Stanford CIS

Real Family Values: Planning for a Future that Ensures Dignity for an Aging Population

By Emily Baxter on

In the coming years, our nation will face myriad challenges related to the care of the growing number of aging Americans. Elder care encompasses many things, from health care to retirement security to the mental, physical, and financial costs of caring for those who cared for us. Current policies and practices for tending to the needs of elders are expensive, haphazard, and emotionally challenging. There is a great need for policies that help Americans care for their aging loved ones, and these policies must reflect real family values, including fully embracing the shared responsibility of ensuring that older Americans can age with dignity, fairness, and respect. At the same time, the decisions that elders and their families will—and, often, must—make in order to guarantee the dignity and safety of loved ones are as much values-based and emotionally laden choices as they are economic or financial necessities. Local communities and communities of faith throughout the country are meeting the challenges facing an aging population and those who care for them in both traditional and innovative ways.

Caring for those who cared for us can be both an emotionally and economically demanding experience, yet it is one that millions of Americans take on without hesitation.
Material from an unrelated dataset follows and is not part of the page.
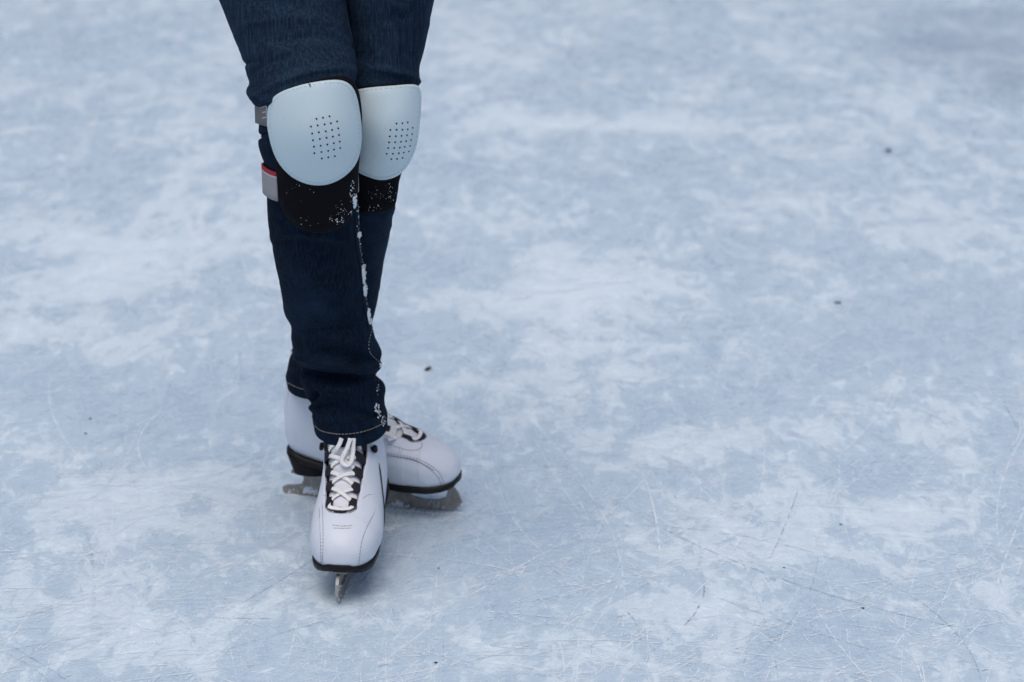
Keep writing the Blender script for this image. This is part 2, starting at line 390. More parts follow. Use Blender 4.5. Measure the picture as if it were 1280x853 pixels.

There were an estimated 46.2 million people in the United States over age 65 in 2014. Furthermore, 39.7 million people—16 percent of Americans over the age of 15—provide daily, unpaid care for at least one elder. The paid elder care workforce is growing as well: In 2014, 799,080 people worked as home health aides, an occupation that is growing much faster than other jobs and that is predicted to increase by 48 percent by 2022.

The Center for American Progress’ Faith and Progressive Policy Initiative believes that economic policies must address the needs of each group involved in the care of the aging—elders, their families and family caregivers, and the paid elder care workforce—as well as live up to the values that strengthen families. Recognizing and respecting the dignity of all work, embracing the responsibility to family, and caring for the most vulnerable citizens are values that must inform the United States’ approach to elder care. To do this, it is necessary to define, frame, and understand the current elder care landscape, as well as its intersections with economic policies that reflect real family values.